Taiwan’s Ministry of Foreign Affairs rightly put the emphasis on collective action, calling on all countries with similar values to jointly deter China. The most effective vehicle is the Quadrilateral Security Dialogue and joint military exercises initiated in 2007 by Japan’s Prime Minister Shinzo Abe with US Vice President Dick Cheney, Indian Prime Minister Manmohan Singh and Australian Prime Minister John Howard. Unfortunately, it was temporarily killed off by Labor PM Kevin Rudd to curry favour with Beijing. When the Coalition returned to government, however, Prime Minister Tony Abbott renewed Australia’s interest and in 2017, the original members revived it. It has proved a useful alliance in countering China militarily and diplomatically and attracted support from Canada and Europe, who are sending naval vessels to support freedom of navigation in the Taiwan Strait and the South China Sea.
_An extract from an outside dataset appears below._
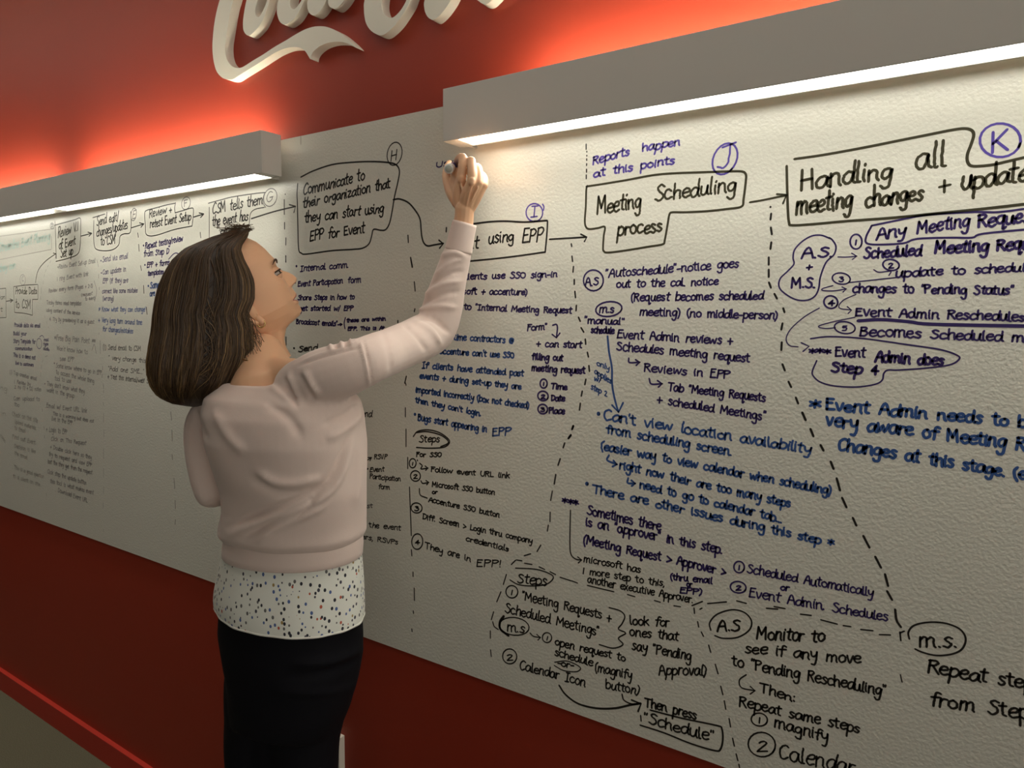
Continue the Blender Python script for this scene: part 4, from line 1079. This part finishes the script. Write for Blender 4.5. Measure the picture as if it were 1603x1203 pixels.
chain([(739, 285, -.126, 8.0), (738.8, 268, -.124, 7.2), (738, 252, -.114, 7.0)])                         # middle
chain([(738, 252, -.114, 6.9), (733, 254, -.094, 6.5), (726, 260, -.078, 6.2), (719, 266, -.068, 5.2)])
chain([(749.5, 287, -.117, 7.6), (750, 274, -.110, 7.0), (748, 263, -.098, 6.6), (741, 263, -.080, 6.2), (731, 269, -.066, 5.2)])   # ring
chain([(757, 291, -.106, 7.2), (758, 281, -.096, 6.4), (754, 274, -.082, 5.8), (746, 274, -.066, 5.4), (738, 277, -.056, 4.6)])     # little
chain([(717, 318, -.108, 10), (708, 303, -.106, 9.5), (702, 289, -.100, 8.0), (699, 275, -.088, 6.8), (701, 262, -.074, 6.2), (703.5, 255.5, -.066, 5.0)])  # thumb
chain([(716, 303, -.108, 9), (712, 289, -.102, 9), (713, 276, -.094, 7.5)]); chain([(722, 292, -.108, 9), (716, 279, -.098, 8), (714, 268, -.088, 6)])                                                     # web
chain([(721, 283, -.1275, 5.2), (722.5, 278, -.1275, 5.2)]); chain([(738.5, 287, -.1305, 5.4), (739, 282, -.1305, 5.2)])     # knuckles
chain([(721.5, 288, -.1285, 1.9), (725, 304, -.1285, 1.9), (727, 322, -.1245, 1.5)])                      # tendons
chain([(738, 291, -.1320, 1.9), (733.5, 306, -.1300, 1.9), (730, 322, -.1245, 1.5)])
chain([(748, 293, -.124, 1.5), (741, 307, -.1235, 1.5), (734, 322, -.120, 1.3)])
hand_me = fuse(HAND, .0013, 4, .5)
# left hand, hanging relaxed in front of the body
HAND = Geo()
dL = (wrL - elbL) / np.linalg.norm(wrL - elbL)
sL = np.cross(dL, ZUP); sL /= np.linalg.norm(sL)
for q, (off, ln) in enumerate(((-.024, .068), (-.008, .078), (.009, .073), (.024, .056))):
    b0, b1 = wrL + sL * off * .5, wrL + dL * .085 + sL * off
    HAND.add(*limb_w([(*b0, .013), (*b1, .0105)]))
    k = b1 + dL * ln * .45 - ZUP * .012
    HAND.add(*limb_w([(*b1, .0095), (*k, .0085), (*(k + dL * ln * .25 - ZUP * .022), .0078), (*(k + dL * ln * .28 - ZUP * .045), .0065)]))
HAND.add(*limb_w([(*(wrL - dL * .05), .021), (*(wrL + dL * .01), .021)]))
HAND.add(*limb_w([(*(wrL + dL * .02 + sL * -.018), .012), (*(wrL + dL * .055 + sL * -.045 - ZUP * .01), .010), (*(wrL + dL * .09 + sL * -.052 - ZUP * .02), .0075)]))
handl_me = fuse(HAND, .002, 3)

# --- head ------------------------------------------------------------
C0 = at(385, 455, -.335)
U1 = mpp(C0) * .985
vd = C0 - CAM
vd[2] = 0; vd /= np.linalg.norm(vd)
hf = np.array([-vd[1], vd[0], 0]) * -1
if hf @ RIGHT < 0: hf = -hf
tw = math.radians(5)
hf = hf * math.cos(tw) + vd * math.sin(tw)
hl = np.cross(hf, ZUP)                      # towards the camera
TI = math.radians(28)
HFv = hf * math.cos(TI) + ZUP * math.sin(TI)
HUv = ZUP * math.cos(TI) - hf * math.sin(TI)
PROF = [(90, 0), (87, 16), (80, 31), (71.3, 41), (60, 50.3), (45.3, 57), (31.7, 60.5), (24.7, 62), (13.5, 60.6), (3.6, 65), (-3.3, 72.5), (-11, 77.8), (-17.5, 79.6), (-22, 76.5), (-24.5, 69),
        (-27, 65.3), (-33, 65.8), (-38.7, 66.6), (-42.5, 65.2), (-45.3, 57.2), (-47.5, 62.6), (-51.5, 63.6), (-55.3, 61.3), (-60.4, 61.8), (-67, 60.8), (-71.5, 55), (-74.5, 44), (-76.5, 33), (-80, 25), (-93, 13.6), (-106, 9), (-122, 9)]
BASE = [(90, 0), (87, 16), (80, 31), (71, 41), (60, 50), (45, 56.5), (31, 59.5), (24, 60), (13, 58), (3, 58), (-11, 59), (-25, 60.5), (-38, 60), (-50, 57.5), (-60, 54), (-67, 50), (-71.5, 45), (-74.5, 38), (-76.5, 31), (-80, 24), (-93, 13.6), (-106, 9), (-122, 9)]
BACK = [(90, 0), (87, 30), (80, 50), (60, 72), (30, 82), (0, 80), (-25, 70), (-50, 58), (-70, 52), (-90, 56), (-122, 62)]
SIDE = [(90, 0), (87, 20), (80, 35), (71, 46), (55, 55), (30, 60), (10, 61), (-10, 60), (-30, 57), (-45, 55), (-58, 49), (-67, 43), (-72, 40), (-77, 38.5), (-90, 37), (-106, 39), (-122, 44)]
SIGM = [(98, 30), (24, 22), (13, 8), (3, 7.5), (-8, 9.5), (-17, 11.5), (-22, 14.5), (-25, 16), (-28, 18), (-33, 20), (-42, 24), (-50, 22), (-58, 19), (-67, 22), (-76, 26), (-122, 40)]


def lerp(tab, u):
    t = np.array(tab[::-1], float)
    return np.interp(u, t[:, 0], t[:, 1])


SKULL = .93
us = np.unique(np.concatenate([np.linspace(89.8, 30, 34), np.linspace(30, -82, 118), np.linspace(-82, -120, 14)]))[::-1]
ths = np.sort(np.concatenate([np.linspace(-.55, .55, 61), np.linspace(.6, 2 * np.pi - .6, 74)]))
HV = []
MOUTH = []
for u in us:
    Fp, Fb, Bk, S, sg = lerp(PROF, u), lerp(BASE, u), lerp(BACK, u), lerp(SIDE, u), lerp(SIGM, u)
    for th_ in ths:
        c, s = math.cos(th_), math.sin(th_)
        n_ = 2.35
        y = S * math.copysign(abs(s) ** (2 / n_), s)
        x = (Fb if c > 0 else Bk) * math.copysign(abs(c) ** (2 / n_), c)
        if c > 0:
            ay = abs(y)
            x += (Fp - Fb) * math.exp(-(y / sg) ** 2)
            x -= 5.5 * math.exp(-((ay - 27) / 12.5) ** 2 - ((u - 6) / 8.5) ** 2)              # eye socket
            x += 2.6 * math.exp(-((ay - 26) / 17) ** 2 - ((u - 22) / 6) ** 2)               # brow
            x += 3.2 * math.exp(-((ay - 40) / 14) ** 2 - ((u + 14) / 11) ** 2)              # cheek bone
            x -= 1.8 * math.exp(-((ay - 24) / 5) ** 2 - ((u + 36) / 9) ** 2)                # fold beside the mouth
            x += 2.6 * math.exp(-((ay - 13) / 4.2) ** 2 - ((u + 20.5) / 4.2) ** 2)            # nostril wing
            x -= 2.2 * math.exp(-((ay - 17.6) / 2.2) ** 2 - ((u + 19) / 4.5) ** 2)
            x -= 2.6 * math.exp(-((ay - 8) / 3.2) ** 2 - ((u + 25.2) / 1.6) ** 2)
            x -= 1.6 * math.exp(-((ay - 22.5) / 3) ** 2 - ((u + 45) / 3) ** 2)
        if -90 < u < -40 and abs(y) > 20 and c < .75:
            pass
        HV.append(C0 + (HFv * x + HUv * u + hl * y) * U1)
        MOUTH.append((u, y, c))
nl, nt_ = len(us), len(ths)
HF_ = []
for i in range(nl - 1):
    for k in range(nt_):
        k2 = (k + 1) % nt_
        HF_.append((i * nt_ + k, (i + 1) * nt_ + k, (i + 1) * nt_ + k2, i * nt_ + k2))
HF_.append(tuple(range(nt_)))
lipf = []
for f in HF_[:-1]:
    u = np.mean([MOUTH[i][0] for i in f]); y = np.mean([MOUTH[i][1] for i in f]); c = MOUTH[f[0]][2]
    hw = 22.5
    top, bot = -36.6 - 6.5 * (abs(y) / hw) ** 2, -53 + 7 * (abs(y) / hw) ** 2
    lipf.append(c > 0 and abs(y) < hw and bot < u < top)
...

When it comes to trade, collective action is also preferable. Australia, like Canada, the US, the UK, Japan, Korea, Taiwan, Sweden, Norway, Germany and many others, has been subjected to China’s bogus complaints as a pretext to impose punitive tariffs to coerce the government into kowtowing to Beijing. These practices violate the China/Australia Free Trade Agreement, the Regional Comprehensive Economic Partnership and the WTO Rules. Democratic countries should jointly bring a case to the WTO addressing China’s systemic violations and forcing it to either adhere to the Rules or withdraw. Acting in concert minimises the risk to individual countries and increases the chance of success.

Yet when Home Affairs secretary Michael Pezzullo said Australia could not ignore the increasing drum beat of war and should not sacrifice its liberty to avoid conflict, it was too much for Labor’s former opposition leader Bill Shorten who he said he didn’t understand why the government was using such ‘inflammatory language’. Western Australia’s Premier Mark McGowan urged federal government ‘to tone it down’, claiming that it was ‘totally unnecessary’ and ‘in no one’s interest’. Certainly, it would not be in the interests of anyone hoping to receive Aldi bags of cash from donors close to the Chinese Communist party, as the NSW Labor party did in 2019.

Those in Labor (and any other party) still seduced by the siren song of easy money from China should beware; a recent poll showed that nine out of ten voters believe Australia and its allies should defend an independent democratic state in our region if it was threatened or attacked by China, 85 per cent want the Port of Darwin, currently operated under a 99-year lease by the Chinese-owned Landbridge Group, to be returned to Australian management and the same percentage want increased defence spending because of the increased Chinese threat.

Even the ABC admitted in a report on China’s trade sanctions against Australia that ‘more is at stake than exports alone’. As one man whose business has been devastated by China’s trade war told the ABC, ‘Unfortunately, for our democracy, for our way of life, for everything that we hold dear about Australia, I think Australia needs to stand up for itself.’ The voters have worked out that the pot of gold at the end of the rainbow is a Chinese bribe and will punish at the polls those who sell out the country.